GIVEN DATA -
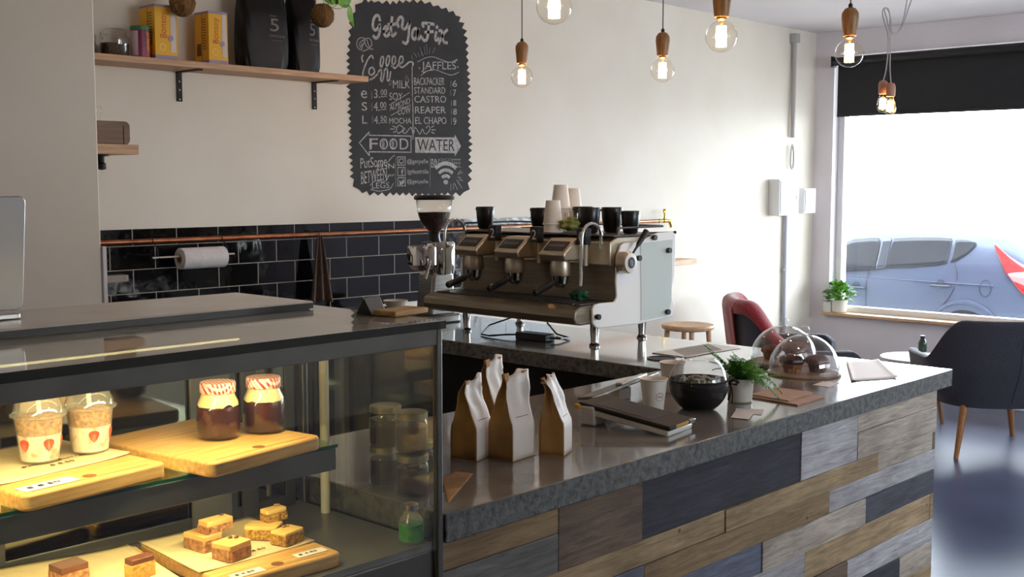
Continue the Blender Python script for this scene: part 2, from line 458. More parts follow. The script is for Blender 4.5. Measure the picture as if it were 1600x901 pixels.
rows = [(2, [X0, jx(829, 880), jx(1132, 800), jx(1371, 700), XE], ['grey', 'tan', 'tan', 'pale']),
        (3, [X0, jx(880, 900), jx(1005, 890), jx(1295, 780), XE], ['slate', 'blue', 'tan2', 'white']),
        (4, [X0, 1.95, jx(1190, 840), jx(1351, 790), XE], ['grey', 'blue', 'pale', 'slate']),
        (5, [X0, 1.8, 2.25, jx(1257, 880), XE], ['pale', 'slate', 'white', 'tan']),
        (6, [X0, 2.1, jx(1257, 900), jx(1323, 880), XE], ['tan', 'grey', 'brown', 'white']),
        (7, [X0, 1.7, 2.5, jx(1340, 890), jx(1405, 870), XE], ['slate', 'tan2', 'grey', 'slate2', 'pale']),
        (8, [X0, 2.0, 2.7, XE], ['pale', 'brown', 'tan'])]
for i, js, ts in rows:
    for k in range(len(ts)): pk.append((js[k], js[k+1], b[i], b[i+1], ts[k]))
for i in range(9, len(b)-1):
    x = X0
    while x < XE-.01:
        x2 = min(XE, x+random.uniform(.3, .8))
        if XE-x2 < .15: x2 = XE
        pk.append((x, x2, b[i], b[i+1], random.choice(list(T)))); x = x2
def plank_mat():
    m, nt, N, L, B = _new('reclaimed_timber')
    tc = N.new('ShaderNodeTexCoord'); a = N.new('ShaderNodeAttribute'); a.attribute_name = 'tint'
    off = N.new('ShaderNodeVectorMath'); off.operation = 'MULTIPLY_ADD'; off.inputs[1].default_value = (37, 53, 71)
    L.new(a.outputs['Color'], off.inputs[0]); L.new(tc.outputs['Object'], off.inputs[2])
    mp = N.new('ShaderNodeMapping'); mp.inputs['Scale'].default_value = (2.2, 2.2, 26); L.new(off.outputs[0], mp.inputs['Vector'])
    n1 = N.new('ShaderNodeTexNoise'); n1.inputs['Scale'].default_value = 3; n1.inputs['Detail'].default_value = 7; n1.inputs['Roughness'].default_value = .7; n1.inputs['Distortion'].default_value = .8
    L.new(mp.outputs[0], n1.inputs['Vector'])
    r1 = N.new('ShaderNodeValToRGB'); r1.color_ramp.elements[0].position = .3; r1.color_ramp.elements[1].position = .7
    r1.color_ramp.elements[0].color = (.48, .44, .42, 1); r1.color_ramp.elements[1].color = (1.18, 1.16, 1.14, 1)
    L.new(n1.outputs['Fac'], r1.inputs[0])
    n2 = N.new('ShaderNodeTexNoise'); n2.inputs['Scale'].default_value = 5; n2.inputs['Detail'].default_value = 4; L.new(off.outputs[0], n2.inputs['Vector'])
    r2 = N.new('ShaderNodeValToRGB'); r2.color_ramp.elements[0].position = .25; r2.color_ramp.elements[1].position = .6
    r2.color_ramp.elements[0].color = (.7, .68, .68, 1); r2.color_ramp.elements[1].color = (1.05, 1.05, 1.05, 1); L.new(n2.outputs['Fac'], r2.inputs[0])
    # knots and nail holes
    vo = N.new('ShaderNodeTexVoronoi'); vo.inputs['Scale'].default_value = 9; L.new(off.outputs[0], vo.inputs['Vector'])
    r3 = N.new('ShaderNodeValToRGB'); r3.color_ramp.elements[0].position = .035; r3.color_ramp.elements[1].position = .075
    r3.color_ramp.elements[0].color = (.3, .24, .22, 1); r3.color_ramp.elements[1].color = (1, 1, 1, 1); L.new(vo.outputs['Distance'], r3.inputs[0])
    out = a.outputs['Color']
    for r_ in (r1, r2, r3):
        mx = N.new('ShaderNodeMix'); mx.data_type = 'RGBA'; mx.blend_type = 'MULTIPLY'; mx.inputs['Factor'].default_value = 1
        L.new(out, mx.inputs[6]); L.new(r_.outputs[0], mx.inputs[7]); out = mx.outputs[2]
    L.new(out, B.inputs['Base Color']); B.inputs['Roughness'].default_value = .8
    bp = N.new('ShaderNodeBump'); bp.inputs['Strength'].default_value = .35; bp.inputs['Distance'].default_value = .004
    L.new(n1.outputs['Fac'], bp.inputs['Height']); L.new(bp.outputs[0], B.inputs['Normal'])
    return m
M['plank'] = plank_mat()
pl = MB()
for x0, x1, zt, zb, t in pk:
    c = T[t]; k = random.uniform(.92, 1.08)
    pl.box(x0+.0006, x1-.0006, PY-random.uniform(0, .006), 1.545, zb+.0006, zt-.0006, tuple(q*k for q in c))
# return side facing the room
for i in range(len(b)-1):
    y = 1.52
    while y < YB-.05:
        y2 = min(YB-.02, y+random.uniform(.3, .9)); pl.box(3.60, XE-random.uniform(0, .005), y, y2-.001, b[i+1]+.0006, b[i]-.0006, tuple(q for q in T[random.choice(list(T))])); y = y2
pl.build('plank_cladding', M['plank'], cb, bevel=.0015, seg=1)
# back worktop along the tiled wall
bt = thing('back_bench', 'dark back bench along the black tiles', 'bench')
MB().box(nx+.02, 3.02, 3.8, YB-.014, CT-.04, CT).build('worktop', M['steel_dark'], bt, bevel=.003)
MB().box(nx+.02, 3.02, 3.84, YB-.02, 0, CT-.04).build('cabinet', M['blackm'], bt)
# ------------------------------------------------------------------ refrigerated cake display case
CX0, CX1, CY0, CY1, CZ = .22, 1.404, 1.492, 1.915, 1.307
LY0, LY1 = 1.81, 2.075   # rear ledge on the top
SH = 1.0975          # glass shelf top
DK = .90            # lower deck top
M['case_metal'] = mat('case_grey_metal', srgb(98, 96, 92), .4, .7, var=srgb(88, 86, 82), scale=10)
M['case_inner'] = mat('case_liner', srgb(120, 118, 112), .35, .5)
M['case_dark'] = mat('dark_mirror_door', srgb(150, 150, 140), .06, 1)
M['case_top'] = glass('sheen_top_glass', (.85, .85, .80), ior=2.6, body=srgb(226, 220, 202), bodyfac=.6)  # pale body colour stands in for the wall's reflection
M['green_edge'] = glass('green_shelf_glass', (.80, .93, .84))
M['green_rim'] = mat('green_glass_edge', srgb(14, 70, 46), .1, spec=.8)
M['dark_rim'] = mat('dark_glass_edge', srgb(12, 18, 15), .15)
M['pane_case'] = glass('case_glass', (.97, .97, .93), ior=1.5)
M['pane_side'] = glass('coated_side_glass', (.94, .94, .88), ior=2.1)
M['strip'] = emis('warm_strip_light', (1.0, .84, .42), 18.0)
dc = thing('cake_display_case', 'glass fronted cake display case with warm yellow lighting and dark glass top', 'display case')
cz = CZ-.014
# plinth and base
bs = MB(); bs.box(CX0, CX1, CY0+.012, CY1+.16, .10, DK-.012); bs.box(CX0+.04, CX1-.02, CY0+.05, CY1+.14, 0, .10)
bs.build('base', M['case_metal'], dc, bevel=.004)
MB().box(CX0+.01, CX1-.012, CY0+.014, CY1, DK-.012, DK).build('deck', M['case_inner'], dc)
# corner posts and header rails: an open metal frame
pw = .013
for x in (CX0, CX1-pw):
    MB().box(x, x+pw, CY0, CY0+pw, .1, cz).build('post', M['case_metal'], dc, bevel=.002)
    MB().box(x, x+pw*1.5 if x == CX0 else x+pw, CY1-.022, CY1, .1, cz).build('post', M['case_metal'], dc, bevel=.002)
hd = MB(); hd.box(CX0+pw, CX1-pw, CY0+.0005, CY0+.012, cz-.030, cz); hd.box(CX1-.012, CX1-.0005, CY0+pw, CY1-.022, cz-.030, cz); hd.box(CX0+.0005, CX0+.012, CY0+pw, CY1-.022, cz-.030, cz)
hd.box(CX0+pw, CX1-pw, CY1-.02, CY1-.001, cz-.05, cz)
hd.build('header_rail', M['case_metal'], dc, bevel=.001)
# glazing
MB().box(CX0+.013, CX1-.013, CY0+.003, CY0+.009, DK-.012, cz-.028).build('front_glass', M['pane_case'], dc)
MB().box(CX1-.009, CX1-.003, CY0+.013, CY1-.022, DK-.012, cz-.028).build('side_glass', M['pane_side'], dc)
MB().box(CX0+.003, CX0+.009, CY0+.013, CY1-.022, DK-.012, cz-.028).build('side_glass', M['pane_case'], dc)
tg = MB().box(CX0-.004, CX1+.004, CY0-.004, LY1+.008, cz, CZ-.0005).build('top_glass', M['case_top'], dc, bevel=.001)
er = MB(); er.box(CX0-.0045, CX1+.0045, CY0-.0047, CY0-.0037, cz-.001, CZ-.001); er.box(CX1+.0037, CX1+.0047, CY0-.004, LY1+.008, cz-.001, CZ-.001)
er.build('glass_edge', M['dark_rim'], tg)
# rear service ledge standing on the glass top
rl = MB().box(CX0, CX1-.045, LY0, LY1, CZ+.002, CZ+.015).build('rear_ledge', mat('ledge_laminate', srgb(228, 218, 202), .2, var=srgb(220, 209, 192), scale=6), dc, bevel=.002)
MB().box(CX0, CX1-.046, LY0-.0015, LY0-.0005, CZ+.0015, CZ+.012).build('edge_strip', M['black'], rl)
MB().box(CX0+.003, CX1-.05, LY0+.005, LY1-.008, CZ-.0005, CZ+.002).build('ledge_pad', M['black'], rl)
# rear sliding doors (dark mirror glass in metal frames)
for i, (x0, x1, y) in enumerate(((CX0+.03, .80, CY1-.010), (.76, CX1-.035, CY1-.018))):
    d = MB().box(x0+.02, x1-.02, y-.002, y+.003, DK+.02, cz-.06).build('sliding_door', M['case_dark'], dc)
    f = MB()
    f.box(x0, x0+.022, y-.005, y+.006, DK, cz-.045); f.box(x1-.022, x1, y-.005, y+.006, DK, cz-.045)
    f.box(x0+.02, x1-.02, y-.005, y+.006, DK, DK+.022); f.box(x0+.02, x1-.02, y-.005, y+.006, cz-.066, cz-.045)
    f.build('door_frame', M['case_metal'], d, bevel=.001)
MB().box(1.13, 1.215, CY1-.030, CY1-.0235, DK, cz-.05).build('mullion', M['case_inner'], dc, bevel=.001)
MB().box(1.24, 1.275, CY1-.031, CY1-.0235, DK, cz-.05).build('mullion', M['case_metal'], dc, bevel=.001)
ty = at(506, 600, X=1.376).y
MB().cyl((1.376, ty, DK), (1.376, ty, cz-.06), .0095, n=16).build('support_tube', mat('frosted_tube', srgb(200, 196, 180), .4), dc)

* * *

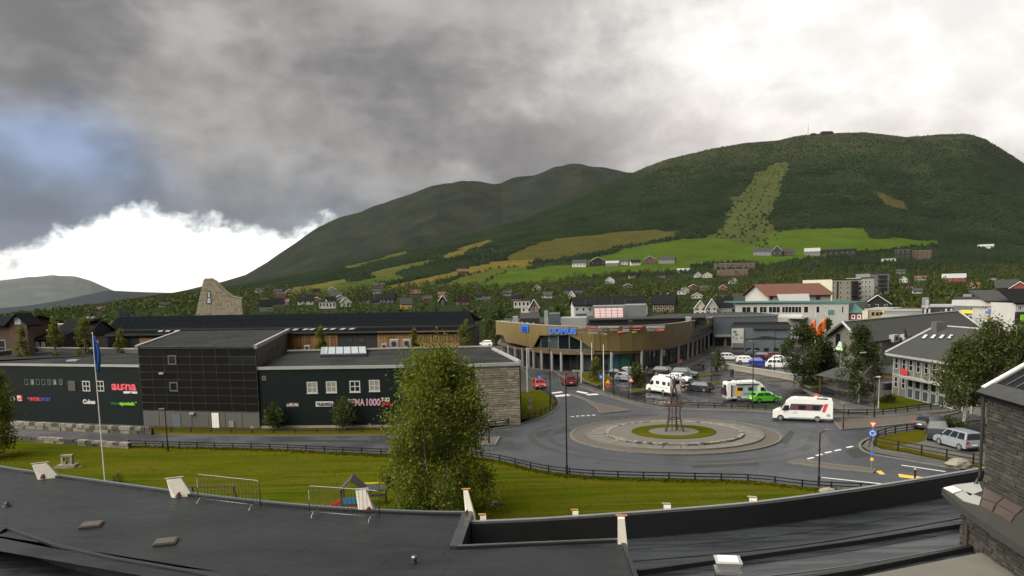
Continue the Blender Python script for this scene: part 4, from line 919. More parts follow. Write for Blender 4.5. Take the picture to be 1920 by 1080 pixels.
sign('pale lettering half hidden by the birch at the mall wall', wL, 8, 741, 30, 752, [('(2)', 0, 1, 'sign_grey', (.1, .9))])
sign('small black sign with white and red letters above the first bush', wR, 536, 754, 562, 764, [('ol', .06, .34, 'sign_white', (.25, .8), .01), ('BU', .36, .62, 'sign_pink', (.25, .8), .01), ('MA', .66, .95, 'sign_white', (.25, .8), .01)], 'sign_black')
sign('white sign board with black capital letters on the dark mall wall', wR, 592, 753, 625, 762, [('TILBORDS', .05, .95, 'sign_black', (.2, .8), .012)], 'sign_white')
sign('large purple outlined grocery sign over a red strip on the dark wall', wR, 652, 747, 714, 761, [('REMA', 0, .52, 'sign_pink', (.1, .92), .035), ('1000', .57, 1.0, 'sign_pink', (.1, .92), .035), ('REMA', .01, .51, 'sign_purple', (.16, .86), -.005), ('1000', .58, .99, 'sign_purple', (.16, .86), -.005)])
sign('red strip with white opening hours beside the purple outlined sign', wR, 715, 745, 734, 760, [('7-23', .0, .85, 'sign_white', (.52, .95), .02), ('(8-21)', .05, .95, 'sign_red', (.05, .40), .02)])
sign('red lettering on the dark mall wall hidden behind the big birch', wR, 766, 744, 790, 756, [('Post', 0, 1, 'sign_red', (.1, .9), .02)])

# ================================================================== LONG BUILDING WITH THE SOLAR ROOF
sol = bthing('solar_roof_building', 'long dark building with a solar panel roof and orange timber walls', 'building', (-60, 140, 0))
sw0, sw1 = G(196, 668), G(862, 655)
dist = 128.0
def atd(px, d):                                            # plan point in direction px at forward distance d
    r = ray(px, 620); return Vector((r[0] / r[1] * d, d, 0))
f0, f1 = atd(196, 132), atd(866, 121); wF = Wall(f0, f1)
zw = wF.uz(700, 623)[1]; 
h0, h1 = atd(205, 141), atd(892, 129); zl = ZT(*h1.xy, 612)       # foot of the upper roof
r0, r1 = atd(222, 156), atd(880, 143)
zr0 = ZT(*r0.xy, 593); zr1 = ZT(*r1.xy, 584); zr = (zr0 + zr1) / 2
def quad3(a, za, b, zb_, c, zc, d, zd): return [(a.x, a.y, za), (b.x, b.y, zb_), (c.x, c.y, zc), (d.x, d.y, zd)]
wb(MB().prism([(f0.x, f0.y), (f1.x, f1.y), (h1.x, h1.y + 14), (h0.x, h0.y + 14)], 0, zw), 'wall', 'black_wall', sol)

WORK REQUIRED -
Above are the records. Copy the lines beginning at the one that has "Continue the Blender Python script for this scene: part 4, from" and ending with the one that has "sign('red lettering on", unchanged.

REPLY TO THE EXERCISE -
Continue the Blender Python script for this scene: part 4, from line 919. More parts follow. Write for Blender 4.5. Take the picture to be 1920 by 1080 pixels.
sign('pale lettering half hidden by the birch at the mall wall', wL, 8, 741, 30, 752, [('(2)', 0, 1, 'sign_grey', (.1, .9))])
sign('small black sign with white and red letters above the first bush', wR, 536, 754, 562, 764, [('ol', .06, .34, 'sign_white', (.25, .8), .01), ('BU', .36, .62, 'sign_pink', (.25, .8), .01), ('MA', .66, .95, 'sign_white', (.25, .8), .01)], 'sign_black')
sign('white sign board with black capital letters on the dark mall wall', wR, 592, 753, 625, 762, [('TILBORDS', .05, .95, 'sign_black', (.2, .8), .012)], 'sign_white')
sign('large purple outlined grocery sign over a red strip on the dark wall', wR, 652, 747, 714, 761, [('REMA', 0, .52, 'sign_pink', (.1, .92), .035), ('1000', .57, 1.0, 'sign_pink', (.1, .92), .035), ('REMA', .01, .51, 'sign_purple', (.16, .86), -.005), ('1000', .58, .99, 'sign_purple', (.16, .86), -.005)])
sign('red strip with white opening hours beside the purple outlined sign', wR, 715, 745, 734, 760, [('7-23', .0, .85, 'sign_white', (.52, .95), .02), ('(8-21)', .05, .95, 'sign_red', (.05, .40), .02)])
sign('red lettering on the dark mall wall hidden behind the big birch', wR, 766, 744, 790, 756, [('Post', 0, 1, 'sign_red', (.1, .9), .02)])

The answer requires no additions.